On Mon, 2009-07-13 at 09:01 +0200, Ingo Molnar wrote:
> 
> It's a nice byproduct, beyond the primary advantage of not being a 
> stack based recursion check.
> 
> I think this patch-set is great, and there's just one more step 
> needed to make it round: it would be nice to remove the limitation 
> of maximum number of locks held per task. (MAX_LOCK_DEPTH)
> 
> The way we could do it is to split out this bit of struct task:
> 
> #ifdef CONFIG_LOCKDEP
> # define MAX_LOCK_DEPTH 48UL
>         u64 curr_chain_key;
>         int lockdep_depth;
>         unsigned int lockdep_recursion;
>         struct held_lock held_locks[MAX_LOCK_DEPTH];
>         gfp_t lockdep_reclaim_gfp;
> #endif
> 
> into a separate 'struct lockdep_state' structure, and allocate it 
> dynamically during fork with a initial pre-set size of say 64 locks 
> depth.
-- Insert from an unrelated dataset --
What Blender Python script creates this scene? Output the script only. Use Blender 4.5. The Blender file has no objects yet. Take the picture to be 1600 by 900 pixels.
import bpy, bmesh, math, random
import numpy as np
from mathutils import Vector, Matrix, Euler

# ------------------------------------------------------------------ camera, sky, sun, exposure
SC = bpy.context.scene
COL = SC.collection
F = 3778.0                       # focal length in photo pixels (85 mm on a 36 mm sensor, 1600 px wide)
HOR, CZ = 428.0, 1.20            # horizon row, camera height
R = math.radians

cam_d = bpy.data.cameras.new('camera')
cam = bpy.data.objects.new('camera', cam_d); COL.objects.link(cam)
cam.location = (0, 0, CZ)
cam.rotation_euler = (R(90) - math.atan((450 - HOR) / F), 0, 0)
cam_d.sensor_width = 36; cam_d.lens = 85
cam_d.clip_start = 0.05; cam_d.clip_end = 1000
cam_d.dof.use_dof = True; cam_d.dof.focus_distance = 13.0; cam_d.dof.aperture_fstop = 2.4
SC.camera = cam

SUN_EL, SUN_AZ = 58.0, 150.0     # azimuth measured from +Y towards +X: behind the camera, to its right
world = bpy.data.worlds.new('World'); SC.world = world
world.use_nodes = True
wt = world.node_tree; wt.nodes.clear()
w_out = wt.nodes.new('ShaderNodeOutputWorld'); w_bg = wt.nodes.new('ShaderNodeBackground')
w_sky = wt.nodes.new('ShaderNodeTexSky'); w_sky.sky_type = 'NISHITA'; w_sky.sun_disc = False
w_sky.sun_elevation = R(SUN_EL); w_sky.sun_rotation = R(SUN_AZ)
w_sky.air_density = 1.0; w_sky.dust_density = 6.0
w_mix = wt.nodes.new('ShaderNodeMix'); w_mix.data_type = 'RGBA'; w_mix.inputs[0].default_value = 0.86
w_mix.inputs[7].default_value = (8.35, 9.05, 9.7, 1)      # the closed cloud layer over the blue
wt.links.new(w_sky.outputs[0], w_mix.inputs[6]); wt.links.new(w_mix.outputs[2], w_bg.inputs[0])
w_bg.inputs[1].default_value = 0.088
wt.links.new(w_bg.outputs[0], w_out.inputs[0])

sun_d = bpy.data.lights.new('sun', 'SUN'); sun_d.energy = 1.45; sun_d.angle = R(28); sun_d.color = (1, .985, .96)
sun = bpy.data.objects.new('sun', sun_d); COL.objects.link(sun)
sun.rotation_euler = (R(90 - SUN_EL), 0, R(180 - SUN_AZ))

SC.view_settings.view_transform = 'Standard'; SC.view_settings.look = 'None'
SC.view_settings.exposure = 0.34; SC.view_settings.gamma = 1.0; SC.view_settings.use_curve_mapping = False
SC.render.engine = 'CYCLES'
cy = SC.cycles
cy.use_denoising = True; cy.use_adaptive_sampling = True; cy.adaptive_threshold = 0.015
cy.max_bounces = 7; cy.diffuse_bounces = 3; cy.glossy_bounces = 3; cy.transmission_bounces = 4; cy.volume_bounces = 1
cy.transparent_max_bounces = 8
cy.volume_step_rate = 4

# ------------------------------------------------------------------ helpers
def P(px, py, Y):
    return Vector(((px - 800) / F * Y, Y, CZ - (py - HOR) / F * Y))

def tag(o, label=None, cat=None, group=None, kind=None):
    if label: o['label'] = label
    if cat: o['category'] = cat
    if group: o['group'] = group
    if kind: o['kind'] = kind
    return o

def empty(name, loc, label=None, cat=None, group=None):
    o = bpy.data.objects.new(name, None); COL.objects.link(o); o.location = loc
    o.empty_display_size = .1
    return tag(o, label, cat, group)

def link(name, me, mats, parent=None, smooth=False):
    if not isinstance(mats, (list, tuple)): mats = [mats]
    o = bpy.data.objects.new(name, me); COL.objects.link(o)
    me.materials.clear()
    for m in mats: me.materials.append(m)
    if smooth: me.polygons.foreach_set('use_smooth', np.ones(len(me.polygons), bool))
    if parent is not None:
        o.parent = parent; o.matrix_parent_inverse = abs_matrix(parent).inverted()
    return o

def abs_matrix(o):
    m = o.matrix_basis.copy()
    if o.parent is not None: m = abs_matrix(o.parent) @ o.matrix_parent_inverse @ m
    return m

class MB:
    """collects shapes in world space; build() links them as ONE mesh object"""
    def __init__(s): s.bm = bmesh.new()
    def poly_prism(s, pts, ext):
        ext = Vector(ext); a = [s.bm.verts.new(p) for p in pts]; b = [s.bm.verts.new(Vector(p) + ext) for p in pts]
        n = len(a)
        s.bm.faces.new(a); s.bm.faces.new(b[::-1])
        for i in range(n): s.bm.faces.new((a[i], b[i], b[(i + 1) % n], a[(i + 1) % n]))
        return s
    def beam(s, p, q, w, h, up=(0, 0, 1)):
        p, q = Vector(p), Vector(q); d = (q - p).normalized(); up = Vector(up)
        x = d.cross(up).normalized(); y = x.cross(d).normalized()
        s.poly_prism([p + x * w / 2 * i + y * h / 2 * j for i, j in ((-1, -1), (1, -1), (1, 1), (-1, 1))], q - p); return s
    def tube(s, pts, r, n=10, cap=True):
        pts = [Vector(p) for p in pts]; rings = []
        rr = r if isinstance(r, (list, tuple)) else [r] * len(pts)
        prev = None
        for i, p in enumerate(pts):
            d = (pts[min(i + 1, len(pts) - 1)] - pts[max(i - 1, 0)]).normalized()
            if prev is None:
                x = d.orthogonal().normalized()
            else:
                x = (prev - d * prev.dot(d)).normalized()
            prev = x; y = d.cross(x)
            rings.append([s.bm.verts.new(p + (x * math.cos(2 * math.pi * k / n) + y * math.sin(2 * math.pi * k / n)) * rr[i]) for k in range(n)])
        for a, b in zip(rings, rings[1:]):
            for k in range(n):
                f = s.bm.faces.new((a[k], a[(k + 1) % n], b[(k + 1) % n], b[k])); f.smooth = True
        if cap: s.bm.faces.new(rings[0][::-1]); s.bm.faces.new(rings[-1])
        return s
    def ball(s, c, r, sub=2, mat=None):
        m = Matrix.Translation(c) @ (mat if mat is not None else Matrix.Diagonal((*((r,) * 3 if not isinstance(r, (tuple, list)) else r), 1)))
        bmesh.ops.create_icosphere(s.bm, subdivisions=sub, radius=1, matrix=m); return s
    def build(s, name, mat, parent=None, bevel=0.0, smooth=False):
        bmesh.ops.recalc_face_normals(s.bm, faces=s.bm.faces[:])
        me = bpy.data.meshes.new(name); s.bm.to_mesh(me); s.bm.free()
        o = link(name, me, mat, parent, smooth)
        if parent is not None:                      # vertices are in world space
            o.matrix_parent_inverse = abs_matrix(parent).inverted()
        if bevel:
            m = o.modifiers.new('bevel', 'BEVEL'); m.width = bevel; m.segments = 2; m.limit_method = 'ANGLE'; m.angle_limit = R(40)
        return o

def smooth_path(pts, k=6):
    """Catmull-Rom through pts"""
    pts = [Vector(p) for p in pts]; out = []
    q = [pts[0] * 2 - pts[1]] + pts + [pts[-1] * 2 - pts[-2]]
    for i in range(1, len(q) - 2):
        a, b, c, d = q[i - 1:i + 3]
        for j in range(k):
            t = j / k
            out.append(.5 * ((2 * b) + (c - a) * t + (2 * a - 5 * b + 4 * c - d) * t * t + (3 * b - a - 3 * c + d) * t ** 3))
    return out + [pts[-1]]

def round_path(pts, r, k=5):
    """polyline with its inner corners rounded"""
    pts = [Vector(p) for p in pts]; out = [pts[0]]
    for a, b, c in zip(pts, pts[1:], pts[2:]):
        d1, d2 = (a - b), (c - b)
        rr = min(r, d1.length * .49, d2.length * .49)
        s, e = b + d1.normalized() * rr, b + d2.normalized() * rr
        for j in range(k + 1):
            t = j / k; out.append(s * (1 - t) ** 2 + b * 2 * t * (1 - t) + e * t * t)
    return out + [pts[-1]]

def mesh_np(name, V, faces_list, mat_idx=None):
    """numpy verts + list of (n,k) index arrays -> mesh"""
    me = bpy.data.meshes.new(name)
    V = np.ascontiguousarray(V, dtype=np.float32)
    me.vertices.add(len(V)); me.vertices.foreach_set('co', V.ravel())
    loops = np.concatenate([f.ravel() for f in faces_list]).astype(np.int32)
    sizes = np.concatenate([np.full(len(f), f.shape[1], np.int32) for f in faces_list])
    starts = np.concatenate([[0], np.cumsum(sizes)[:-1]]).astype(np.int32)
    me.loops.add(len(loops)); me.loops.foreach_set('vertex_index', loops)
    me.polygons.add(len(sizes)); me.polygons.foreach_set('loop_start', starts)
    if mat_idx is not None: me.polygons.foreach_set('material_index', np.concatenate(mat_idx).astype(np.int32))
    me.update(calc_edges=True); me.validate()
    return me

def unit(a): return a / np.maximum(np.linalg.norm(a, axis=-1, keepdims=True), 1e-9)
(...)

If we hit that limit, we'd double the allocation threshold, 
> which would cause a larger structure to be allocated for all newly 
> allocated tasks.

Right, except allocating stuff while in the middle of lockdep is very
hard since it involves taking more locks :-)

I've tried it several times but never quite managed it in a way that I
felt comfortable with.

It would require having a reserve and serializing over that reserve.